Ouço e leio todas as notícias que me passam por perto e não posso evitar mal estar e irritação com as longas digressões acerca da santidade de Wojtyla. Quando começam tais delírios, desligo o rádio ou mudo de artigo. Os vaticanólogos reais, os entendidos nestas questões políticas, dão-me clara impressão de que João Paulo II teve um prelado mais longo do que desejaria o Colégio de Cardeais. Ele era o Papa que deveria empurrar pela linha de fundo o comunismo polonês e, se possível, fazer o mesmo com os vizinhos. Ajudou a fazer o serviço, mas viveu demais. Neste ínterim, revelou-se um marqueteiro de primeira e um conservador que impediu avanços que estavam maduros até mesmo em seu meio. Dizem os especialistas que a maioria dos Cardeais desejariam finalmente “dar continuidade aos milimétricos passos em direção ao mundo” – expressão minha – e que, para tanto, seria melhor haver papados de aproximadamente dez anos, ao invés de um super-papado conservador de 26. Além disto, dizem eles que a tendência histórica é da alternâcia entre papas conservadores e “liberais”.
Se estes caras têm razão, o novo Papa será um septuagenário bom de conversa e que saiba jogar no ataque. Não seria eleito novamente um volante brucutu de 58 anos. Mais: seria alguém que, finalmente, daria os tais passinhos em perseguição ao mundo. Abro o jornal e leio Dom Claudio Hummes, arcebispo de São Paulo, dizer vagamente: “O próximo Papa será diferente”. Esperamos que sim, Dom Claudio.

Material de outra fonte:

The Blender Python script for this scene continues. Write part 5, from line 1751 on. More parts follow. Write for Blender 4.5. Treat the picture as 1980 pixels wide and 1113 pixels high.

Os passinhos seriam (1) a permissão para os padres casarem. Cá para nós, isto é uma maldade prima-irmã da autoflagelação. A igreja está atrasadíssima na liberação destes seres humanos para que eles possam ter prazer sexual, filhos e — grandes problemas — futuras viúvas, pensões e herdeiros que não sejam a oniparente Santa Madre. Na mesma linha está (2) a liberação da pílula para as mulheres e (3) dos preservativos para os homens. Somos os únicos seres vivos que mantêm relações sexuais por puro prazer — por que é tão difícil reconhecer isto? — e sabemos quão positivo para um casal é ter uma vida sexual saudável e prazerosa. A igreja poderia dar uma forcinha a seus fiéis, não? Outro item necessário seria a eliminação de um machismo que nem os CTGs (Centros de Tradições Gaúchas) mantêm mais, ou seja, (4) o da exclusão feminina nos postos de importância do clero. Hoje, se não há uma impossibilidade de direito, é factualmente impossível a ascensão de uma Papisa. Não é um absurdo?
Aborto, eutanásia e tudo aquilo que acompanha o progresso científico (pesquisas com células-tronco, etc.) ficariam para depois. Calma, a atualização far-se-á passo a passo, bem devagarinho.
Espero que um dia, provavelmente quando este blogueiro já estiver morto, a igreja torne-se a verdadeira reserva moral da humanidade. Neste dia, ela aceitará que muçulmanos, judeus, budistas e gente como eu (ético até a medula quando não se trata de roubar livros, não-cristão, bom e mansinho) mereçam viver tranquilamente no Céu, talvez em local privé, convivendo com um monte de ateus e cristãos legais.